Technical details The survey quantifies executive expectations and time horizons: 81% believe they are at least a year away from realizing AI returns beyond basic efficiency. Industry benchmarking from KPMG and Deloitte provides corroborating metrics. KPMG reports AI-driven fintech investment rose to $16.8B in 2025, with deal volumes increasing. Deloitte documents worker access to AI growing 50% in 2025 and two-thirds of organizations recording measurable productivity gains. Key data points practitioners should track: - 38% of executives prioritizing increased AI investment - 36% strengthening risk and governance programs - 81% expecting a 12+ month horizon to meaningful ROI
Context and significance The survey confirms a dual pattern we have seen across enterprise adoption: aggressive capital allocation to AI-enabled transformation, paired with cautious realism on ROI timelines and a growing governance focus. The concentration of AI value remains skewed, aligning with PwC analyses showing roughly 20% of companies capture the majority of AI economic gains. The fintech funding rebound and rising worker access indicate both vendor maturity and broader platform penetration, which favors incumbents and major cloud providers over lone startups in many deployments.
What to watch Expect increased deal activity focused on partnerships with large technology providers, expansion of AI governance and risk programs, and investment in measurement frameworks to shorten the path from efficiency to strategic value.
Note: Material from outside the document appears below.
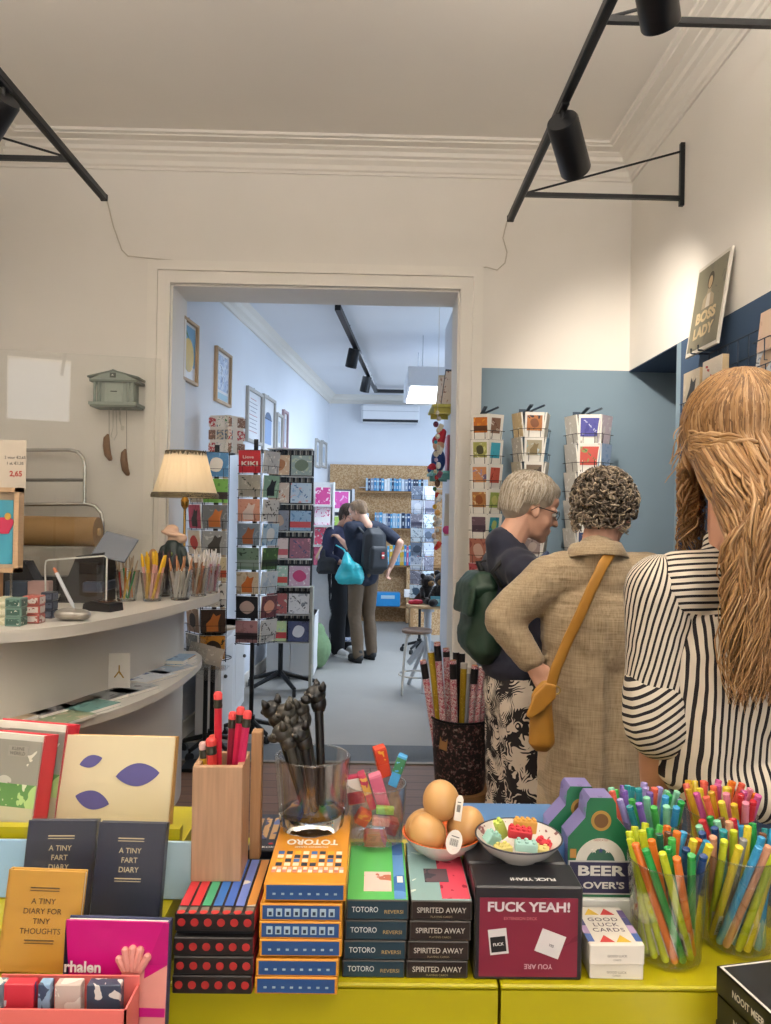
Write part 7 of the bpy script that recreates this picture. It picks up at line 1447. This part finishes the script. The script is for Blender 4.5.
def bookrow(row, z, xl, xr, Y, hpx, word, pal=None, pn=None):
    x = P(xl, 500, Y).x; xe = P(xr, 500, Y).x; k = 0
    while x < xe:
        w_ = rg.uniform(.026, .052); h = hpx*(.9+.1*rg.random()); i = rg.randrange(10) if not pal else rg.randrange(len(pal))
        b = MB(); cl = mat((pal or BC)[i], .45); b.box((0, 0, h/2), (w_-.003, .15, h), cl, bev=.003); b.box((0, -.0755, h*.75), (w_*.6, .001, h*.12), mat('#e3e6ea')); b.box((0, -.0755, h*.3), (w_*.25, .001, h*.25), mat('#e3e6ea')); b.box((0, .0, h-.001), (w_-.008, .14, .004), wpaper)
        o = b.build('book', None, .5); at(o, (x+w_/2, Y, z)); tag(o, '%s book, number %d from the left on the %s chipboard shelf' % ((pn or BN)[i], k+1, word), 'book', 'books on the %s shelf' % word); x += w_+.001; k += 1
bookrow(0, zs[0], 365.5, 427, 11.24, .19, 'upper'); bookrow(1, zs[1], 358, 369, 11.24, .23, 'second'); bookrow(1, zs[1], 375, 427, 11.24, .23, 'middle'); bookrow(2, zs[2], 388, 428, 11.24, .30, 'third', ['#3fa0d8', '#5ab0e0', '#e0b83a', '#d86a8a', '#2f8fcf', '#cfd8e0'], ['blue', 'light blue', 'yellow', 'pink', 'bright blue', 'white'])
b = MB(); b.box((0, 0, .10), (.36, .2, .2), mat('#2f9ae0', .4), bev=.01); b.box((0, -.102, .14), (.2, .002, .05), mat('#bfe0f5')); o = b.build('box', None); q = P(388, 590, 11.1); at(o, (q.x, 11.22, zs[3])); tag(o, 'bright blue box on the lowest chipboard shelf', 'box')
# chipboard low counter to the right
a = P(412, 600, 10.2); b = MB(); zz = P(425, 600, 10.2).z; b.box((0, 0, zz/2), (.75, .5, zz), osb); b.box((0, 0, zz+.01), (.78, .53, .02), osbe); b.box((-.36, -.255, zz/2), (.04, .02, zz), osbe); o = b.build('counter', None, 0); at(o, (a.x+.36, 10.45, 0)); tag(o, 'chipboard counter block beside the round table', 'counter')
for i, (px, py, w_, h, c_, lab) in enumerate(((409, 599, .13, .10, '#e8e6e4', 'white box at the left end of the chipboard counter'), (420, 599, .16, .26, '#dcd6d6', 'white and pink striped box on the chipboard counter'), (431, 599, .16, .2, '#cfc8c4', 'pale box at the right on the chipboard counter'))):
    q = P(px, py, 10.3); b = MB(); b.box((0, 0, h/2), (w_, .12, h), mat(c_), bev=.004); [b.box((-w_*.35+w_*.14*k, -.0605, h/2), (w_*.05, .002, h*.8), mat('#d8a0a8')) for k in range(6)] if i == 1 else None; o = b.build('box', None); at(o, (q.x, 10.36, zz+.0205)); tag(o, lab, 'box', 'boxes on the chipboard counter')
# card spinner at the right of the back room
YS = 8.9; c = P(421, 545, YS)
GR = [['#9aa4b4', '#6f7c90', '#c0c8d4', '#4a5668'], ['#7f8ca4', '#b8c2d2', '#5a6780', '#d5dbe4'], ['#a8a8b4', '#80808e', '#c8c8d2', '#56566a'], ['#8fa8b8', '#c8d4dc', '#607c90', '#3f566a']]; GN = ['slate', 'blue-grey', 'lilac-grey', 'steel blue']
def gcol(o_): return [(GR[(r+o_) % 4], ('fx', 'fo', 'fl')[(r+o_) % 3], GN[(r+o_) % 4]) for r in range(8)]
z1 = zat(421, 487, YS); z0 = zat(421, 598, YS)
spinner('grey card spinner at the right of the back room, behind the round table', c, z0, z1, z1+.05, [(-.35, 'left', gcol(0)), (.5, 'right', gcol(1)), (1.9, 'far', []), (-1.9, 'rear', [])], .15, .16, .155, 8, True, 'cards on the grey spinner', 'grey back room spinner')
# bright magazine stand against the left side
YM = 8.6; c = P(319, 520, YM); t = thing('magazine_stand', 'white magazine stand with bright covers beyond the square cards', 'shelf', (c.x-.06, YM, 0)); z1 = zat(319, 482, YM)
b = MB(); wS_ = .44; b.box((0, .10, z1/2), (wS_, .02, z1), mat('#e6e8ea', .5)); [b.box((0, .02, zat(319, py, YM)), (wS_, .18, .015), mat('#e9eaec', .5)) for py in (506, 526, 546, 566)]
for s_ in (-1, 1): b.box((s_*wS_/2, .04, z1/2), (.018, .14, z1), mat('#e9eaec', .5))
b.build('stand', t, 0)
MG = [(['#d83a5a', '#c42a4a', '#e8607a', '#f0d0d8'], 'fl', 'red'), (['#e8d8e0', '#c8408a', '#f0e8ec', '#d04a90'], 'wo', 'white and magenta'), (['#9ac04a', '#7aa838', '#d8e0b8', '#d84a8a'], 'fo', 'green and pink'), (['#e04a8a', '#f0e0e8', '#c83070', '#f4f0f0'], 'fl', 'pink'), (['#4ab0c0', '#e8ecec', '#3890a0', '#f0f0f0'], 'fx', 'teal and white'), (['#f0ecec', '#d85070', '#e8e0e4', '#3aa0a8'], 'wx', 'white and coral'), (['#e8e4e8', '#c06aa0', '#d8d0d8', '#b03a80'], 'wo', 'pale pink'), (['#d0406a', '#e87898', '#b03058', '#f0d8e0'], 'fo', 'raspberry')]
for r, py in enumerate((506, 526, 546, 566)):
    for k in range(2):
        pal, st, nm = MG[(r*2+k) % 8]; z = zat(319, py, YM)+.0085
        card('%s magazine, %s shelf of the magazine stand, %s' % (nm, ORDR[r], ('left', 'right')[k]), V((c.x-.06-.10+.2*k, YM-.02, z+.105)), 0, -.12, .18, .205, pal, r+k, st, 'magazines on the white stand', .012, 'magazine')
YM2 = 10.2; t = thing('poster_rack', 'tall dark rack with a magenta poster in front of the chipboard wall', 'rack', P(341, 600, YM2)*1); t.location.z = 0; z1 = zat(341, 489, YM2)
b = MB(); b.box((-.22, 0, z1/2), (.05, .3, z1), mat('#3a3f4a', .5)); b.box((.14, 0, z1/2), (.03, .3, z1), mat('#c8ccd2', .5)); b.box((-.04, .12, z1/2), (.34, .02, z1), mat('#5a5f6a', .5)); b.build('rack_frame', t)
for k, (z, cl) in enumerate(((z1-.17, ['#c83a98', '#d85aa8', '#e8c8e0']), (z1-.5, ['#d8d878', '#a8c860', '#f0f0d8']), (z1-.83, ['#8a6a9a', '#b8a0c0', '#5a4a70']))): b = MB(); b.box((-.03, -.14, z), (.26, .02, .28), wpaper); b.box((-.03, -.151, z+.02), (.22, .002, .22), art(cl, 12, k)); o = b.build('poster_card', t)
# green bean bag and speckled chair on the floor
YG_ = 7.9; q = P(317, 628, YG_); gb = mat('#7c9a70', .85, var=.12, scale=30)
b = MB(); b.ell((0, 0, .20), (.15, .17, .20), gb); b.ell((.0, 0, .34), (.09, .10, .14), gb); o = fuse(b, 'bean_bag', .012, 6, None, folds(.012, .003, 7, 7, 3)); at(o, (q.x, YG_, .0)); tag(o, 'green bean bag on the floor behind the card stands', 'bean bag')
sp = art(['#dfe2e8', '#dfe2e8', '#8a9ac0', '#6a7ab0'], 60, 4, .8); q = P(335, 628, 8.6); t = thing('deck_chair', 'low chair with speckled white and blue fabric behind the couple', 'chair', (q.x, 8.9, 0))
b = MB(); b.box((0, 0, .30), (.30, .03, .62), sp, (-.35, .25, 0), bev=.01); b.box((.05, -.12, .18), (.3, .3, .03), sp, (.1, 0, 0), bev=.01); b.build('fabric_seat', t)
for x in (-.08, .16): b = MB(); b.tube([(x, -.05, .2), (x+.06, -.16, 0)], .012, mat('#3a3f4a'), 6); b.build('leg', t)
# round pale table, stool, plush toys
YT2 = 7.05; c = P(428, 604, YT2); zt = c.z; t = thing('round_table', 'small round pale wooden table on a white adjustable pedestal', 'table', (c.x, YT2, 0)); wm = mat('#b9bdc2', .4, .2); pw2 = mat('#cfae82', .5, var=.1, scale=10)
b = MB(); b.lathe([(0, zt-.025), (.20, zt-.025), (.205, zt-.012), (.20, zt), (0, zt)], pw2, 36); b.build('table_top', t, .5)
b = MB(); b.tube([(0, 0, .1), (0, 0, zt-.03)], .035, wm, 14); b.lathe([(.06, zt-.07), (.06, zt-.03), (.03, zt-.03)], wm, 14); b.build('pedestal', t)
for k in range(3): a = 2*pi*k/3+.3; b = MB(); b.box((cos(a)*.12, sin(a)*.12, zt*.4), (.3, .03, .05), wm, (0, .85, a)); b.tube([(cos(a)*.02, sin(a)*.02, zt*.55), (cos(a)*.22, sin(a)*.22, .0)], .018, wm, 8); b.build('leg', t)
YS2 = 6.85; c2 = P(417, 629, YS2); t = thing('stool', 'stool with a brown seat and pale bent tube legs in front of the round table', 'stool', (c2.x, YS2, 0)); zt2 = c2.z
b = MB(); b.lathe([(0, zt2-.03), (.135, zt2-.03), (.14, zt2-.01), (.13, zt2), (0, zt2)], mat('#8a6f5c', .5, var=.1, scale=10), 28); b.build('seat', t, .5)
for k in range(4): a = 2*pi*k/4+.75; b = MB(); b.tube([(cos(a)*.07, sin(a)*.07, zt2-.03), (cos(a)*.12, sin(a)*.12, zt2-.06), (cos(a)*.15, sin(a)*.15, zt2-.2), (cos(a)*.18, sin(a)*.18, 0)], .011, mat('#d5d2cb', .4), 8); b.build('leg', t)
b = MB(); b.tube([(cos(a)*.158, sin(a)*.158, .17) for a in [2*pi*i/24 for i in range(24)]], .008, mat('#d5d2cb', .4), 6, True); b.build('foot_ring', t, 3)
def bear(lab, px, py, Y, s_, yaw, m, mz):
    q = P(px, py, Y); t = thing('plush_toy', lab, 'plush toy', (q.x, Y, zt+.001), yaw, 'dark plush toys on the round table'); b = MB(M.Scale(s_, 4))
    b.ell((0, 0, .09), (.075, .07, .09), m); b.ell((0, -.01, .20), (.07, .065, .062), m)
    for k in (-1, 1): b.ell((k*.052, 0, .255), (.026, .016, .026), m); b.cap((k*.06, -.01, .13), (k*.085, -.055, .07), .026, .022, m); b.cap((k*.04, -.04, .03), (k*.06, -.12, .028), .032, .030, m)
    fuse(b, 'body', .006, 4, t, lambda c: .004*noise.noise(c*90)); b = MB(M.Scale(s_, 4)); b.ell((0, -.068, .188), (.034, .022, .026), mz); b.ell((0, -.088, .195), (.009, .006, .007), mat('#151214')); b.build('muzzle', t, 3)
    b = MB(M.Scale(s_, 4)); [b.ell((k*.026, -.066, .222), (.006, .005, .006), mat('#0e0c0c', .15)) for k in (-1, 1)]; b.build('eyes', t, 3); return q
pl_ = mat('#1b1513', .95, var=.2, scale=120, sheen=.3); tan_ = mat('#8a6a44', .95, var=.1, scale=100)
bear('dark brown plush bear with a tan face at the right on the round table', 443, 600, 6.95, 1.15, -.3, pl_, tan_); bear('dark brown plush bear behind, further left on the round table', 427, 598, 7.13, 1.0, .5, pl_, tan_)
b = MB(); q = P(436, 595, 6.83); b.box((0, 0, .045), (.09, .012, .09), mat('#5a9aa8', .5), (-.15, 0, .1), bev=.002); b.box((0, -.008, .05), (.07, .002, .03), mat('#a8d0d4'), (-.15, 0, .1)); o = b.build('booklet', None); at(o, (q.x, 6.87, zt+.002)); tag(o, 'teal booklet in front of the plush bears', 'booklet')
b = MB(); q = P(418, 603, 7.1); b.prism([(-.06, 0), (.09, 0), (.09, .16)], -.004, .004, mat('#4a3f3c', .5), M.Rotation(pi/2, 4, 'X')); o = b.build('greeting_card', None, 0); at(o, (q.x-.02, 7.10, zt+.002), .2); tag(o, 'dark triangular card standing on the round table', 'card')
b = MB(); q = P(405, 601, 7.0); b.cap((-.05, 0, .02), (.02, .01, .02), .02, .024, mat('#c82f4a')); b.cap((.0, 0, .03), (.05, 0, .025), .018, .02, mat('#d84a60')); o = fuse(b, 'soft_toy', .006, 3, None); at(o, (c.x-.12, 7.0, zt-.0)); tag(o, 'small red soft toy at the edge of the round table', 'plush toy')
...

Monitor whether firms materially shorten the 12+ month ROI expectation or reallocate budgets if near-term outcomes remain limited.
Scoring Rationale
The PwC survey confirms a broad, enterprise-level commitment to AI investment and governance, which matters for practitioners planning projects and vendor strategies. The findings are notable but not transformational, reflecting continued adoption rather than a new technical breakthrough.